Hitchcock, il grande incompreso: paure e moralismi di chi lo amava come regista “solo” di thriller
I critici e prof si svegliano, i biografi copiano, il pubblico non li ringrazia
La stampa rulla da qualche tempo i suoi ottusi tamburi sul grande Alfred, il mago dei brividi, di tutti i brividi e non solo quelli del genere thriller. Succede. Giornali e media si svegliano dopo un eterno letargo. Avrebbero potuto o dovuto farlo prima. Non mai troppo tardi. Adesso esce un film, Hitchcock di Sacha Gervasi con Anthony Hopkins ed Helen Miller (non lo perderò), in cui si raccontano i complessi rapporti tra il regista e la moglie Alma, una ex montatrice che lavorava da ragazza con lui e lo sposò, entrambi vergini a ventisei anni.
Il libro è tratto dalla sceneggiatura di John J.MacLaughin, a sua volta ispirata dal libro di Stephen Rebello, “Alfred Hitchcock and the Making of Psycho”. E’ uscito anche, in Italia, un libro intitolato “Alfred Hitchcock. Il maestro del brivido” di Riccardo Palmieri. E’ stata ricordata infine una vecchia trasmissione tv, a cura di Francesco Bortolini e Claudio Masenza, imbottita di scene e di interviste, sul solco delle convenzioni sul maestro su cui molto si è detto e molto si è equivocato.
Insomma, negli anni 2000 avanzati torna un interesse che non è mai mancato ma che ci rammenta che per lunghi anni i film di Hitch siano stati bistrattati nonché esaltati. Esaltati per la loro forza indiscutibile, peraltro senza capirli; e bistrattati perché il regista è stato considerato- per un tempo interminabile – sostanzialmente commerciale.
A sfatare l’“invettiva” (commerciale) ci pensò per fortuna Francois Truffaut, regista della nouvelle vague, che fece una bellissima intervista a cui tutti noi abbiamo fatto capo, “sentendo” come spettatori che c’era ben altro da scoprire; ed è forse quello che si sta facendo, si spera.
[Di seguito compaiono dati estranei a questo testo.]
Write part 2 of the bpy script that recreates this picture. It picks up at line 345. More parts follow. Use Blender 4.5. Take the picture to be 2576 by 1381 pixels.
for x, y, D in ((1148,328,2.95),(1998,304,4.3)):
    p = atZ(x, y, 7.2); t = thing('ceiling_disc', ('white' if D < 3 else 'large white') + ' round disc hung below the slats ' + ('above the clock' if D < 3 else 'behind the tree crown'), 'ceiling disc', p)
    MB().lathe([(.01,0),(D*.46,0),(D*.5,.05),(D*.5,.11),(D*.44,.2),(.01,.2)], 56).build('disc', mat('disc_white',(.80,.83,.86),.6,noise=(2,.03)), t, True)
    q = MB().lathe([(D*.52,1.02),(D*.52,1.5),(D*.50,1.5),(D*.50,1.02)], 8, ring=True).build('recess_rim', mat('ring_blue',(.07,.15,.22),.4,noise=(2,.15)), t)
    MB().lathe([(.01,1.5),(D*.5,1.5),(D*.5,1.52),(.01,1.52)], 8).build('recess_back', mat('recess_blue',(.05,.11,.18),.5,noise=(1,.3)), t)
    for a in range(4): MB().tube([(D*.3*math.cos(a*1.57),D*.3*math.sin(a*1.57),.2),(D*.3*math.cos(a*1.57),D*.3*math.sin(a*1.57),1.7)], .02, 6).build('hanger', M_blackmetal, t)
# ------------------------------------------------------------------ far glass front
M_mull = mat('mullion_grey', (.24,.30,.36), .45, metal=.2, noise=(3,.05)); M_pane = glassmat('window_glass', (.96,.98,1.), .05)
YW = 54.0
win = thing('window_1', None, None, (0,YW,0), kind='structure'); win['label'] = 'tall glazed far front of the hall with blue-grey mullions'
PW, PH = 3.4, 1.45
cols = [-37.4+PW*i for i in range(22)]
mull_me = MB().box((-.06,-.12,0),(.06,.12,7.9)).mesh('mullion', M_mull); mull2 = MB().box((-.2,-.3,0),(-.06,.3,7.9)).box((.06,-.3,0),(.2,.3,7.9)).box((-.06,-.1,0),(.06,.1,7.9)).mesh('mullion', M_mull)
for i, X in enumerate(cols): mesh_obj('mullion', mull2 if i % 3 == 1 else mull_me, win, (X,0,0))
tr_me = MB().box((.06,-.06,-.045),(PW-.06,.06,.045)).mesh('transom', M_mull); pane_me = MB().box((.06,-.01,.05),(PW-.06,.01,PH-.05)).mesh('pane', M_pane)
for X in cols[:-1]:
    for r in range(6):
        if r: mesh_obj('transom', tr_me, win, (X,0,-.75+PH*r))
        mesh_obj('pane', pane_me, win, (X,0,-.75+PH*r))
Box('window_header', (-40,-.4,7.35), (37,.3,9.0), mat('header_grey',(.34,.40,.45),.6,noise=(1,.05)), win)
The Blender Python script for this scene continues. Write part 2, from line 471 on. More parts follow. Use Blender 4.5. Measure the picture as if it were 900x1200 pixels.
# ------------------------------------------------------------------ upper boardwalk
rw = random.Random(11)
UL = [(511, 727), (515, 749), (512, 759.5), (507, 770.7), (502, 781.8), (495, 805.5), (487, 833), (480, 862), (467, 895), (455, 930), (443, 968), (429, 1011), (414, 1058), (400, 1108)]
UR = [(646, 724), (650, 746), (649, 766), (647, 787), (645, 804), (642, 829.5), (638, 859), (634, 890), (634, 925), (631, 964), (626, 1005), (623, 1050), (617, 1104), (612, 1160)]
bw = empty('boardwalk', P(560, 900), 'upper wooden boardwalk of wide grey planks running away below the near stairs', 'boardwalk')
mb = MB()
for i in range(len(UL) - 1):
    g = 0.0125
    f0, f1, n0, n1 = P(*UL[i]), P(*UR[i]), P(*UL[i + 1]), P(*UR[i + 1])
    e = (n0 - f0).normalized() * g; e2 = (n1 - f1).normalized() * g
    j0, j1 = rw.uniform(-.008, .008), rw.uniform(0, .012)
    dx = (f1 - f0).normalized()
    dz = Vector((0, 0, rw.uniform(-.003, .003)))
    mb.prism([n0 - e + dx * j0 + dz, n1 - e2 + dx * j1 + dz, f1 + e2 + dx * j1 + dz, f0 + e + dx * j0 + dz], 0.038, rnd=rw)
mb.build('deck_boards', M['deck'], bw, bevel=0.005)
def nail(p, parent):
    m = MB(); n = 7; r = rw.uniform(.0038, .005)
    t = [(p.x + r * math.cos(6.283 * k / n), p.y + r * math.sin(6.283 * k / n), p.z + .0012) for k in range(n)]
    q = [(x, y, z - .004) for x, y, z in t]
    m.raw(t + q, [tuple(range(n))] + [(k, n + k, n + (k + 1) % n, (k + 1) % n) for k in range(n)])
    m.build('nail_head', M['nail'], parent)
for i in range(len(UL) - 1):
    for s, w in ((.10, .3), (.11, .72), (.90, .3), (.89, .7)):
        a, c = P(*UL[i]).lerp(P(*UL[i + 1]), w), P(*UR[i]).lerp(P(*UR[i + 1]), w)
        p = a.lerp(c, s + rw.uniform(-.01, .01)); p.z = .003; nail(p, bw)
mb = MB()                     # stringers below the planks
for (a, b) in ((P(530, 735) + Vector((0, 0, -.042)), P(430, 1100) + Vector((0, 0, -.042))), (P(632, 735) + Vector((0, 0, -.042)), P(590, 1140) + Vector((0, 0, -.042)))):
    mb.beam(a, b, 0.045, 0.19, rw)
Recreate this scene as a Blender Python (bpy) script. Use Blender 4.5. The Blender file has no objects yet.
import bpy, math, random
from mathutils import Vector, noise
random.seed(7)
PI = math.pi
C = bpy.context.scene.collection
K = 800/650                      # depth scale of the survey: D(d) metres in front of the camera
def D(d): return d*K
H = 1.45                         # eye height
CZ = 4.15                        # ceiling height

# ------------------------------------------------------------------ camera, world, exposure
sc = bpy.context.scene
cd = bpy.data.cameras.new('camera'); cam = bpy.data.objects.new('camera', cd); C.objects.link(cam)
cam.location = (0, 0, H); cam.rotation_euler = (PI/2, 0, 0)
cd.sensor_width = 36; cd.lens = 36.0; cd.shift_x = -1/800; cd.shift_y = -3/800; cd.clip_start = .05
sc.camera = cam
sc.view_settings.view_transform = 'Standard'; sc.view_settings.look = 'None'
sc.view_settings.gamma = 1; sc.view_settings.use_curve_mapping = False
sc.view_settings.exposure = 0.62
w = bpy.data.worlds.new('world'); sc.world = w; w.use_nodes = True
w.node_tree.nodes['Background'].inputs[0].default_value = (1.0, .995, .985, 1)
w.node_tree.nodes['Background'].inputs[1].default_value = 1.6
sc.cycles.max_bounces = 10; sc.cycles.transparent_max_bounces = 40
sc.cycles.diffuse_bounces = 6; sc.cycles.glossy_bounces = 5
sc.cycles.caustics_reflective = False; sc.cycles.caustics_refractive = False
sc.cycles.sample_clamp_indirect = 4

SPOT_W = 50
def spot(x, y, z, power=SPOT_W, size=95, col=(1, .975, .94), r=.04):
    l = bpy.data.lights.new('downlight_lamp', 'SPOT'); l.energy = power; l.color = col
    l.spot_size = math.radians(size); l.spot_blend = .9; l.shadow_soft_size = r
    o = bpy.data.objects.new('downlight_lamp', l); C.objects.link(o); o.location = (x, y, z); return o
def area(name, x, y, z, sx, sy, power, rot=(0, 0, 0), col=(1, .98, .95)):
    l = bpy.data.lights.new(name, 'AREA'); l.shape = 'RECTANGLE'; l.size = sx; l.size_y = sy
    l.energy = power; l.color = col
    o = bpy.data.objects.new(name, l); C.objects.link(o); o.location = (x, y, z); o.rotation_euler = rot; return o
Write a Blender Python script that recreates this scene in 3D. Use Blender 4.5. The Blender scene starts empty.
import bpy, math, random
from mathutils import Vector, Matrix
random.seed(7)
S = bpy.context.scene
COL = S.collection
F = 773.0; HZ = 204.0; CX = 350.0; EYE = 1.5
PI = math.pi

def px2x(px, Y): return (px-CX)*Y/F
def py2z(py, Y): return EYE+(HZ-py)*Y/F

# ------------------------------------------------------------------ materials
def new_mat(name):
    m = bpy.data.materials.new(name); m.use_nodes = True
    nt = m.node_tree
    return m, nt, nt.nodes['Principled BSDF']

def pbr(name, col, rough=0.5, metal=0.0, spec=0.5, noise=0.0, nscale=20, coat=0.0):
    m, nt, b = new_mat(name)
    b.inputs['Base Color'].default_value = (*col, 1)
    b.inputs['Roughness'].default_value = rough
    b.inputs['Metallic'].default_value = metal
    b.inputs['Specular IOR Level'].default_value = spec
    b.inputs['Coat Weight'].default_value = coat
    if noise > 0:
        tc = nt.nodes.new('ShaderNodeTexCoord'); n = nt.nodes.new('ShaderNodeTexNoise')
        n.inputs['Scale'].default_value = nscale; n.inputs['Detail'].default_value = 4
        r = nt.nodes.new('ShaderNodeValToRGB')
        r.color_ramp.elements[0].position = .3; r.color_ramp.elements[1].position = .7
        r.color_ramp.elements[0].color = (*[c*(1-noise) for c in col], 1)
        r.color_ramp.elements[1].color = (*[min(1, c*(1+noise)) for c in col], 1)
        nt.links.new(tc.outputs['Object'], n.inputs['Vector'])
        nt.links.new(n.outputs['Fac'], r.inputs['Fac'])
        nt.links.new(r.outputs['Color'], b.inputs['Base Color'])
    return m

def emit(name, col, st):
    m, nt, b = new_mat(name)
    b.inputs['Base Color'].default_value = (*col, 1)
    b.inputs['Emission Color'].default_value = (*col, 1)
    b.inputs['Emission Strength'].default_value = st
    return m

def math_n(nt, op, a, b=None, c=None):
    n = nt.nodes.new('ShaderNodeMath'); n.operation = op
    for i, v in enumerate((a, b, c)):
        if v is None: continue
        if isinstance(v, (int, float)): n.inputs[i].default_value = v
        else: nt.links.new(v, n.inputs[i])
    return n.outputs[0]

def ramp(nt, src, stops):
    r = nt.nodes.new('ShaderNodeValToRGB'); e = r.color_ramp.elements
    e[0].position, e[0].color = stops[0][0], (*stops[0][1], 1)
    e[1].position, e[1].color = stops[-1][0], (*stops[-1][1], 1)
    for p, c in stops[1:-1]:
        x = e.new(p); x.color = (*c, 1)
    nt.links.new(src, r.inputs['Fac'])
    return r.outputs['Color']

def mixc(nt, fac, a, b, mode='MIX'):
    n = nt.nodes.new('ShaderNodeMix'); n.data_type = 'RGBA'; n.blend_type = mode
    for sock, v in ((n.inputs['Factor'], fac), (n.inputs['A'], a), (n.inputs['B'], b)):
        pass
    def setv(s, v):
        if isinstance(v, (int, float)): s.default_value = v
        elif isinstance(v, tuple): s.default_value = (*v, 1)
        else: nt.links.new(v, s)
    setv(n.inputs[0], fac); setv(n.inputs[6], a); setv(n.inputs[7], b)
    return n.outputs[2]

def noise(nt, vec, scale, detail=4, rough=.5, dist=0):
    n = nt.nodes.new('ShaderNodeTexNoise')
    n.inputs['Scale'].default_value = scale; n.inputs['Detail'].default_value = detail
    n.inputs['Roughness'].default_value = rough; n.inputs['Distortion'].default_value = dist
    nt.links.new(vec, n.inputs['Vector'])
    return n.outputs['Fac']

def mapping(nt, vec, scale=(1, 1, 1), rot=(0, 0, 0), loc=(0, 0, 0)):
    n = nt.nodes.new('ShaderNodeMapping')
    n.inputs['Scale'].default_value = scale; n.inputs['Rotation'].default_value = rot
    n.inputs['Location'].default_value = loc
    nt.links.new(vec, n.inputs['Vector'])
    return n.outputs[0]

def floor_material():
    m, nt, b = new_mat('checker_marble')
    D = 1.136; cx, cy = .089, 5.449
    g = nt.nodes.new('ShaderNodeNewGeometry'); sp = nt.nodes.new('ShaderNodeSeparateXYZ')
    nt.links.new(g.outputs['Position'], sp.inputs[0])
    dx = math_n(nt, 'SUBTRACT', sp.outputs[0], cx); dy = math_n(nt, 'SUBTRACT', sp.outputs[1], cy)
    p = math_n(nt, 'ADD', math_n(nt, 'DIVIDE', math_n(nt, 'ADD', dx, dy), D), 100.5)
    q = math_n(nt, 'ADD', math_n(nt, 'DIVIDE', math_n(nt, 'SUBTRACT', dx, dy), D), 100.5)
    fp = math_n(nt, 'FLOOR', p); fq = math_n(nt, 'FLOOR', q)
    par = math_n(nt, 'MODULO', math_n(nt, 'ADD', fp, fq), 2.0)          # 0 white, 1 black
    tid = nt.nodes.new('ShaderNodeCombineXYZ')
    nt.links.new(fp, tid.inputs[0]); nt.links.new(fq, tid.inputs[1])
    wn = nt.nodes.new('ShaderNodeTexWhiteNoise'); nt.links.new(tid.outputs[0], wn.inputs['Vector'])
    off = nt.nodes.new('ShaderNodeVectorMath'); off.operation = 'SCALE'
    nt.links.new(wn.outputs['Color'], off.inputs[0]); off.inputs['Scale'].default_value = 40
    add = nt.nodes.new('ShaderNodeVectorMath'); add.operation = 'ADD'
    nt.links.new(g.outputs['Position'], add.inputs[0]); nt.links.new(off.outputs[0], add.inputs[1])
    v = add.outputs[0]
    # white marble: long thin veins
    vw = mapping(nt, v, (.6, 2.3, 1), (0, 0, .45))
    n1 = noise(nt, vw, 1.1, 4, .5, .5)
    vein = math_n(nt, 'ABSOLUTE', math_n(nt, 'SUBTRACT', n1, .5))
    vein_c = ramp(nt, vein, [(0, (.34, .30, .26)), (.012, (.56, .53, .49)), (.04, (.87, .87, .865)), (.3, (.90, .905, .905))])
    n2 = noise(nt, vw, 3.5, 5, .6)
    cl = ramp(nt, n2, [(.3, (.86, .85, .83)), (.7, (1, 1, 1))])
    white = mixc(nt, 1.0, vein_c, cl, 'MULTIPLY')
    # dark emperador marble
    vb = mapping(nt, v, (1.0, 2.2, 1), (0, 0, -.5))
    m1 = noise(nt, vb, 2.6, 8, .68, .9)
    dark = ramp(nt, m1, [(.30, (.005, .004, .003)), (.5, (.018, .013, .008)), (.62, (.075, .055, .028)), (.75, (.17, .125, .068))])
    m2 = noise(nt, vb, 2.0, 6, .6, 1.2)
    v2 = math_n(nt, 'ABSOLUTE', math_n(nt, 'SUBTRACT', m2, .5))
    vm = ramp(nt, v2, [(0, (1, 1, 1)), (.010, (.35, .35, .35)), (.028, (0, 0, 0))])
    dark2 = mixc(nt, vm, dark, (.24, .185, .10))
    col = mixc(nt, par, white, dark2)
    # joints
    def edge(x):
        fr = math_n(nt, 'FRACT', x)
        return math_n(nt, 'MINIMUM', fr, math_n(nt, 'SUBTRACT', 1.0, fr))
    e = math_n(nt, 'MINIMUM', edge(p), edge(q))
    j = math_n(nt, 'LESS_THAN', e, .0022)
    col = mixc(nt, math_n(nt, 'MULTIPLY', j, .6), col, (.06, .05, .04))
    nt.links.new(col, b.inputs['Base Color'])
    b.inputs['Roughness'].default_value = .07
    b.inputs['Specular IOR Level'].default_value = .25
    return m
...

Per decenni, nella bibliografia italiana, si sono lette cose penose, nel senso di sorde e cieche, rispetto alla profondità non solo artistica di Hitch, scritte da autorevoli critici e professori universitari.
Non parliamo dei luoghi comuni, delle banalità, delle storture, delle ironie seminati un po’ dovunque, radio e tv, giornali e riviste: carte smarrite, sperdute, eppure efficaci a destituire di ogni credibilità l’arte del regista, mettendola in ridicolo e limitandola nei significati e rimandi, ostacolando a lungo, lunghissimo tempo un approccio degno. Qualcosa di utile che poteva uscire solo dalla ricerca di documentarli, illustrarli, analizzarli.
Un autore straniero Donald Spoto, ha compiuto con sensibilità e anche con gradevole divertimento una costruzione, anzi una ri-costruzione biografica valida, ricca di stimoli. Per tutti, anche per il regista del film biografico e per le altre iniziative in corso. Alla ricostruzione di Spoto e a poche altre fonti disponibili, oltre che a una rilettura completa dei suoi film, mi sono ispirato per “Hitchcock- Il laboratorio dei brividi”, brividi della suspense ma anche dell’amore, del sesso, dei rapporti personali, delle emozioni umane, troppo umane. Il libro edito da Ediesse uscì nel 2009 e continua da mesi e mesi a essere narrato in podcast della radio.
Con molta umiltà, con spirito di ricerca, mi sono messo al lavoro; e ho cominciato dalla infanzia di Alfred e del suo tormentato itinerario di uomo e di grande regista. Mi sono appassionato a scriverlo. Spero che costituisca un contributo a far conoscere meglio un uomo, un artista, un uomo, come pochi. Malconsiderato, male interpretato. Chi ce lo ha tenuto nascosto, sperando che si voglia emendare, vorrei che provasse un vero, sincero senso di colpa. Quel senso di colpa, e di voglia di perdono, che erano e sono la sostanza dei grandi film di un artista straordinario, sempre da scoprire.